The decision was made by the Board of Directors of the Biennale di Venezia chaired by Paolo Baratta, on the recommendation of the Director of the Venice Film Festival Alberto Barbera.
Thelma Schoonmaker is widely acknowledged as one of the most remarkable film editors working today, as proven by the three Oscars (Raging Bull, The Aviator, The Departed) and the two BAFTAs (Raging Bull, Goodfellas) she has won over the course of her lengthy career. Her collaboration with director Martin Scorsese began in 1967 when she edited Who’s That Knocking at my Door. Since 1980 she has edited all of Scorsese’s feature-length films including the most recent, The Wolf of Wall Street (2013). In addition to her activity as a film editor, Schoonmaker works relentlessly to promote the films and writings of director Michael Powell, her late husband. With Thelma Schoonmaker, this is the first time that the Golden Lion for Lifetime Achievement has been awarded by the Venice Film Festival to an artist in the field of film editing.
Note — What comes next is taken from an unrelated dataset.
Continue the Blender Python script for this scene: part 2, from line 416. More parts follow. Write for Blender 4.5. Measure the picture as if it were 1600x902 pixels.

Frederick Wiseman is an independent filmmaker. He has made 39 documentaries and 2 fiction films: dramatic narrative films that seek to portray ordinary human experience within a wide variety of contemporary social institutions. His documentaries include Titicut Follies (1967), Welfare (1975), Public Housing (1997), Near Death (1989), La Comédie Française ou L’amour joué (1996), La danse – Le ballet de l’Opéra de Paris (2009) and At Berkeley (2013, presented at the Venice Film Festival). At present, Wiseman has presented 7 films at the Venice Film Festival. He has won many awards including four Emmys, a MacArthur Prize Fellowship and a Guggenheim Fellowship. He also works in theatre, where he directed The Last Letter, based on the novel Life and Fate by Vasily Grossman, and Happy Days by Samuel Beckett at the Comédie Française. His most recent work is National Gallery (2014), presented at the latest Cannes Film Festival.